Dans cette matinée de réouverture du lac, sur la plage, appelée ‘‘Ku mweya’’, les bateaux comme les moteurs sont déjà préparés. Les filets sont étalés un peu partout. ‘‘Abapishi’’, les femmes qui préparent le déjeuner sur les plages, sont déjà aux fourneaux. Certains des pêcheurs prennent leurs repos.

16h, après avoir mangé, les pêcheurs mettent tout le nécessaire (caisses, filets, lampes, essence, repas et autres) à bord du bateau surnommé ‘‘igipe’’ (un nom qui vient du français ‘‘équipe’’ suite au travail d’équipe qu’ils mènent lors de la pêche). Pendant 2 h, 600 bateaux prennent la mer deux à deux et chacun suit une direction bien déterminée selon ses informations. Chaque équipe à bord est composée de 6 à 9 personnes entre 18 ans et 35 ans.

À la recherche du poisson

Au bord de notre bateau, Désiré Ndayishimiye est le capitaine. Il est un des 15 311 personnes recensées en 2015 qui exercent leurs activités de pêche de Kajaga (Mutimbuzi, Bujumbura Rural) à Kabonga (Nyanza-lac, Makamba) sur 18 ports de pêche reconnus sur le littoral du lac Tanganyika. C’est lui qui nous dirige. Après deux heures de navigation, il fait nuit noire, les seules lumières sont les petites lampes à pétrole pour attirer les poissons. Nous sommes à environ de 40 km du port, là où les pêcheurs espèrent trouver beaucoup de poissons. Les deux bateaux se mettent en parallèle. Les pêcheurs jettent leurs filets à 140 m de profondeur dans l’eau. Comme ils sont fatigués par le trajet, ils dorment sauf un qui doit rester au contrôle de la situation et cela à tour de rôle.
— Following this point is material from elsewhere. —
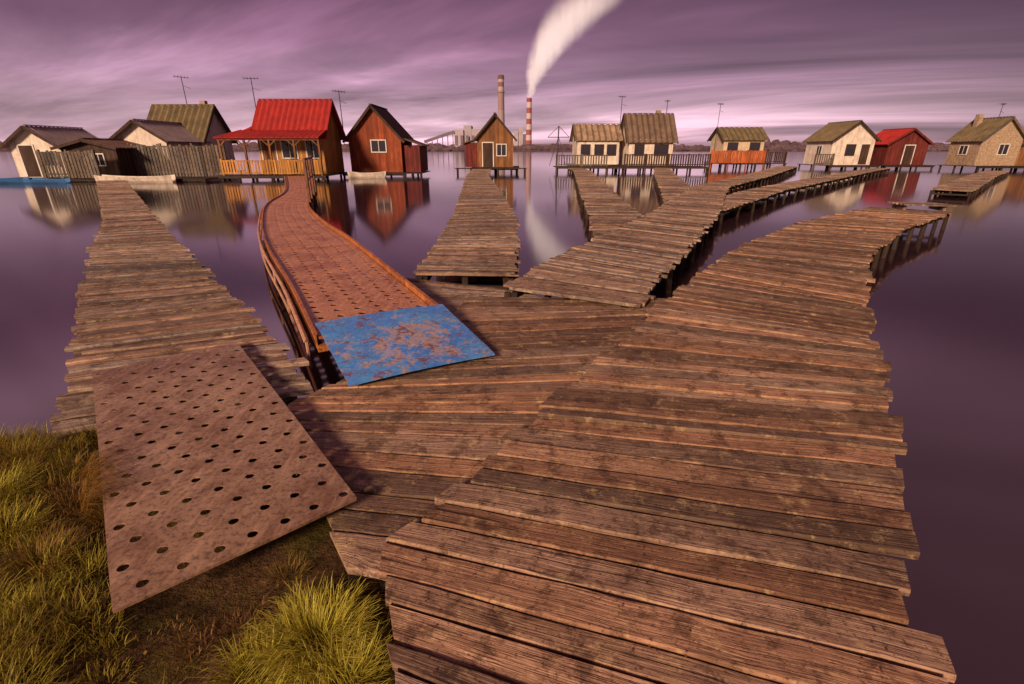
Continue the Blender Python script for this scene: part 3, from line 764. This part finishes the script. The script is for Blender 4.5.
fade=g.n('ShaderNodeMapRange',{0:sx[2],1:105.,2:216.,3:1.,4:0.}).outputs[0]
dn=g.math('MULTIPLY',g.math('MULTIPLY',g.math('MULTIPLY',g.ramp(n,[(.32,.35),(.62,1)]),fall),g.math('POWER',fade,1.1)),.13)
v=g.n('ShaderNodeVolumePrincipled',{'Color':(.99,.94,.95,1),'Density':dn,'Anisotropy':-.4,'Emission Strength':g.math('MULTIPLY',dn,.42),'Emission Color':(1,.80,.82,1)})  # emission stands in for sunlight scattered repeatedly inside the smoke; no real glow
o=g.n('ShaderNodeOutputMaterial');g.t.links.new(v.outputs[0],o.inputs['Volume']);SM=m
try: m.cycles.volume_step_rate=2.0
except Exception: pass
PP_=catmull(P,4);m=MB();k=20;vs=[]
for i,(x,z,r) in enumerate(PP_):
    a=PP_[max(i-1,0)];b=PP_[min(i+1,len(PP_)-1)];d=Vector((b[0]-a[0],0,b[1]-a[1])).normalized();s=Vector((d.z,0,-d.x))
    for j in range(k):
        th=2*math.pi*j/k;rr=r*1.12
        vs.append(Vector((x,800,z))+s*rr*math.cos(th)+Vector((0,1,0))*rr*math.sin(th))
fs=[(i*k+j,i*k+(j+1)%k,(i+1)*k+(j+1)%k,(i+1)*k+j) for i in range(len(PP_)-1) for j in range(k)]
fs+=[tuple(range(k))[::-1],tuple((len(PP_)-1)*k+j for j in range(k))]
m.add(vs,fs);m.obj('smoke_plume',SM,smooth=True)

# ------------------------------------------------------------ world
w=bpy.data.worlds.new('World');sc.world=w;w.use_nodes=True;g=NT(w.node_tree)
SUN_EL=math.radians(23);SUN_AZ=math.radians(208)
sky=g.n('ShaderNodeTexSky',sky_type='NISHITA');sky.sun_disc=False;sky.sun_elevation=SUN_EL;sky.sun_rotation=SUN_AZ
d=g.n('ShaderNodeTexCoord').outputs['Generated']
xyz=g.n('ShaderNodeSeparateXYZ',{0:d});X,Y,Z=xyz.outputs
zz=g.math('ADD',g.math('MAXIMUM',Z,0.0),.10)
pv=g.n('ShaderNodeCombineXYZ',{0:g.math('DIVIDE',X,zz),1:g.math('DIVIDE',Y,zz),2:0.0}).outputs[0]
rp=g.map(pv,(1,1,1),rot=(0,0,.45))
s1=g.noise(g.map(rp,(.24,.72,1)),.75,6,.62,.6)
s2=g.noise(g.map(rp,(.15,.38,1),loc=(5,3,0)),1.0,3,.5,.8)
cl=g.math('ADD',g.math('MULTIPLY',s1,.5),g.math('MULTIPLY',s2,.5))
base=g.ramp(Z,[(0,(.48,.28,.35)),(.05,(.58,.36,.44)),(.11,(.40,.22,.32)),(.17,(.20,.092,.155)),(.24,(.125,.052,.095)),(.34,(.30,.155,.22)),(.6,(.27,.14,.195)),(1,(.18,.09,.13))])
cf=g.ramp(cl,[(.38,.36),(.5,.88),(.60,1.75)])
col=g.mix(1,base,cf,'MULTIPLY')
def lobe(v,a,b,lo,hi):
    gd=g.n('ShaderNodeVectorMath',{0:d,1:Vector(v).normalized()},operation='DOT_PRODUCT').outputs['Value']
    l=g.n('ShaderNodeMapRange',{0:gd,1:a,2:b,3:lo,4:hi}).outputs[0]
    return g.n('ShaderNodeCombineXYZ',{0:l,1:l,2:l}).outputs[0]
col=g.mix(1,col,lobe((-.15,.97,.10),.6,1.0,.60,1.5),'MULTIPLY')
col=g.mix(1,col,lobe((-.50,.50,.80),.78,1.0,1.0,3.2),'MULTIPLY')  # bright sky patch added mostly above the view, lightens the water reflections
col=g.mix(1,col,(10,10,10,1),'MULTIPLY')
fin=g.mix(.965,sky.outputs[0],col)
bg=g.n('ShaderNodeBackground',{0:fin,1:.1});g.n('ShaderNodeOutputWorld',{0:bg.outputs[0]})
sd=bpy.data.lights.new('sun','SUN');sd.energy=4.8;sd.angle=math.radians(10);sd.color=(1,.73,.49)
so=bpy.data.objects.new('sun',sd);sc.collection.objects.link(so)
dirv=Vector((math.sin(SUN_AZ)*math.cos(SUN_EL),math.cos(SUN_AZ)*math.cos(SUN_EL),math.sin(SUN_EL)))
so.rotation_euler=dirv.to_track_quat('Z','Y').to_euler();so.location=(0,-10,20)
cd=bpy.data.cameras.new('camera');cd.lens=17.0;cd.sensor_width=36;cd.clip_end=9000;cd.clip_start=.05
co=bpy.data.objects.new('camera',cd);sc.collection.objects.link(co);co.location=(0,0,1.35)
co.rotation_euler=(math.radians(90-21.654),0,0);sc.camera=co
Dès qu’il aperçoit des bulles d’air dans l’eau, il réveille les autres. C’est le signe qu’il y a des poissons dans le filet. Ils le remontent avec les poissons capturés, souvent de deux espèces : Ndagala et Mukeke, qui représentent 75% de la production de pêche.
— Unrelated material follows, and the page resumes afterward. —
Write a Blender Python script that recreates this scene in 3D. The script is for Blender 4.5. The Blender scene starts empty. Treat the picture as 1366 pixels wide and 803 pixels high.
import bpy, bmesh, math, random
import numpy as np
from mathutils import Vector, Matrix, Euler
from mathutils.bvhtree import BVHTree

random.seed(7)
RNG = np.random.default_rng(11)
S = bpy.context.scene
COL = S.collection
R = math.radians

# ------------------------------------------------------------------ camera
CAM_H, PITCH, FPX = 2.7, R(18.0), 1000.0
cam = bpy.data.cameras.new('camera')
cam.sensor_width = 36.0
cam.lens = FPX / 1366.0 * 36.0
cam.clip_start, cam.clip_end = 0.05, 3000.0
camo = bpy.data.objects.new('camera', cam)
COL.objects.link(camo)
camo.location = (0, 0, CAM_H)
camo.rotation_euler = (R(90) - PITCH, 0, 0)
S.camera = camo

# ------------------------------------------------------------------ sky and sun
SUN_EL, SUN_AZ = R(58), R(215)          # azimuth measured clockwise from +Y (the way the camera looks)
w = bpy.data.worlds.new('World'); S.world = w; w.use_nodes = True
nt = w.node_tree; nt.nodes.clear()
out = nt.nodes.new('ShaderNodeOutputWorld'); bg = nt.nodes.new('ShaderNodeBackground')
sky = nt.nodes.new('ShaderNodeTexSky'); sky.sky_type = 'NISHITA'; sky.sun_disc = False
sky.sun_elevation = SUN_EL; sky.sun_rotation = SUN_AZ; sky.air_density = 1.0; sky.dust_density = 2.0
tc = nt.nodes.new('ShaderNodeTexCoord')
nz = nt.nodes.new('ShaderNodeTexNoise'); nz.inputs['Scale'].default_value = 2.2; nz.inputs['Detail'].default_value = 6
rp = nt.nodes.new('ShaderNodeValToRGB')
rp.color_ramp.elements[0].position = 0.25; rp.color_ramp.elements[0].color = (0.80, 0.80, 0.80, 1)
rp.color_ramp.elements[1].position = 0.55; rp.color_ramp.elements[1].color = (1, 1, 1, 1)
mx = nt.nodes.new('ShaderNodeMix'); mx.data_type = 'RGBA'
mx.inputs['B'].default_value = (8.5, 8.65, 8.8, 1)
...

Vers 4h du matin, les pêcheurs font le trajet retour pour rejoindre les ports. A cette même heure, Mariam Ngowenubusa, une jeune femme d’une trentaine d’âge, grossiste du poisson quitte chez elle à Kibenga pour se rendre à Kingstar Kanyosha (point de rencontre avec d’autres qui font le même business). Elle prend le bus avec d’autres qui se rendent à Rumonge. Un trajet de deux heures car la route est en mauvais état. Cela est un grand défi pour eux et leur business.

Du lac à la ville

Arrivée au port. L’accueil est chaleureux. Les femmes sont majoritaires dans ce domaine de commercialisation du poisson. Les caisses de poissons sont achetées juste à la sortie du bateau avec des prix concurrentiels. Ensuite, on charge le camion qui va transporter les caisses de poisons à Bujumbura. Cela ça se fait dans les meilleurs délais pour qu’ils ne pourrissent pas par manque de camions et containers frigorifiques.

Bujumbura, dernier point de vente, est d’ailleurs la principale destination de la production halieutique. C’est alors que les détaillants des différents marchés des communes et zones de la capitale viennent les acheter aux grands marchés comme chez Sion et Cotebu.

Si aujourd’hui vous voyez un poisson sur votre assiette, sachez bien qu’il y aura beaucoup de personnes qui ont fourni un grand effort. Selon Vincent Bihimvyumuderi, secrétaire exécutif de la fédération de pêcheurs et des fournisseurs des poissons au Burundi (FPFPB), 11 à 18 pêcheurs en moyenne, meurent chaque année suite aux vents violents, pluies, accidents, kidnapping et vols.